We explore the effect of layer thickness on the band alignment of homo- and hetero-structures formed by few-layer MoS₂ and MoTe₂. As the layer thickness increases，the Fermi level of MoS₂ decreases while the Fermi level of MoTe₂ increases，resulting in opposite evolution trends. The observed space charge region in MoTe₂ is attributed to differences in carrier concentrations，while significant surface potential fluctuations in the monolayer region reveal the effects of impurity adsorbents and non-ideal storage conditions. Our findings offer guidance for the fabrication of 2D material-based devices. We also prepared a vdW heterostructure of monolayers MoS₂ and MoTe₂，and observed a classical space charge region with a final depletion region width of 750 nm. The potential drop of the vdW heterostructure increased by 20 mV under illumination，indicating a good photo-response.

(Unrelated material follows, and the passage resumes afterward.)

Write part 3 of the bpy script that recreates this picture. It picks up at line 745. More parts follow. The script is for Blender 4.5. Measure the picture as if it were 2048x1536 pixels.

In summary，this work expands our understanding of the electronic structure of layered TMD materials，demonstrating that band alignment can be modified by adjusting the layer thickness. This property likely extends to other TMD materials，offering important guidance for the design of next-generation electronic and optoelectronic devices based on TMD homo- or hetero-structures.